Although traveling outside of Cambodia became easier after 1979, Cambodian refugees still risked their lives while crossing into Thailand. Even after the United Nations and the Thai government reached an agreement wherein Thailand would accept the refugees, the border between the two countries remained rife with buried land mines.
Dr. Sorpong Peou, Full Professor in the Department of Politics and Public Administration at Ryerson University in Ontario, Canada, is among the Cambodian immigrants who crossed the land-mine riddled border to enter refugee camps in Thailand.
Peou told the Signal Tribune that while the refugees who were able to escape from Cambodia during the time the Khmer Rouge was in power were few in number, that amount greatly increased after the Vietnamese invasion.
“One can make the case that they were different to the extent that those who fled during Khmer Rouge years were small in numbers and they fled because of the killings/repression. Those who fled after the Vietnamese invasion decided to do so because they did not trust the new communist regime and they had a chance to do so without great risks. But they risked their lives by walking across minefields (my case). So more Cambodians left for Thailand in 1979 and after,” Peou wrote in an email.

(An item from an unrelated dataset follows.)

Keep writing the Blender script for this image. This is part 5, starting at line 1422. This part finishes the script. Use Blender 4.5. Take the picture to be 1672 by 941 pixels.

After the ousting of Pol Pot from the capital city Phnom Penh, the communist and pro-Vietnam Kampuchean People’s Revolutionary Party became the dominate political power in Cambodia, but guerrilla warfare from Khmer Rouge factions taking refuge in the jungles still plagued the nation.
Eventually, the United Nations took control of the Cambodian government after the Oct. 23, 1991 signing of The Comprehensive Cambodian Peace Agreement in Paris, and led the country towards its first democratically held election in 1993. For this reason, the nation of Cambodia celebrates Oct. 23 as a public holiday each year.
But during the years of turmoil and political uncertainty Choi’s family was so motivated to escape Cambodia that they didn’t give much thought to how the United States would be before they arrived in 1982. Choi, her sister, step-sister, mother and grandmother relocated to California because they had family members living here who could help arrange sponsorships for them.
“We didn’t think we had a choice, and I never knew if America is a good country or a bad country.” Choi said. “[During] that time, as long as we pass the interview, any country, we just go.”
Choi had most of her family in the US already, so for them, it was a more favorable choice.
While Choi decided not to accept government assistance upon settling in California, she and other single Cambodian refugees were eligible for $247 a month for the first 18 months after their arrival to support them while they looked for employment.
Choi, like many Cambodian immigrants in Signal Hill and Long Beach, found work, paid for her own education and started a family. She has achieved a lengthy career in the United States Postal Service and now lives in Signal Hill with her husband and two adult children, who attend Long Beach City College and University California Los Angeles.
Cambodian immigrants and their families have contributed to the culture and history of the local area, with Long Beach now having the most Cambodian people of any city outside Cambodia. To recognize the achievements made by the Cambodian community locally, in July 2007 the Long Beach City Council voted 8-1 to name the portion of Anaheim Street between Atlantic Avenue and Junipero Avenue “Cambodia Town,” according to an article by the Press Telegram published in July 2007.
Within Long Beach’s Cambodia Town, the Mark Twain Neighborhood Library contains the most expansive collection of Khmer books located outside of Cambodia. The library also serves as a community center for Long Beach and Signal Hill’s Cambodian population with ongoing events, such as bilingual Khmer story time for children, Khmer language classes and senior exercise classes with Khmer music playlists being held to promote and preserve Cambodian culture locally.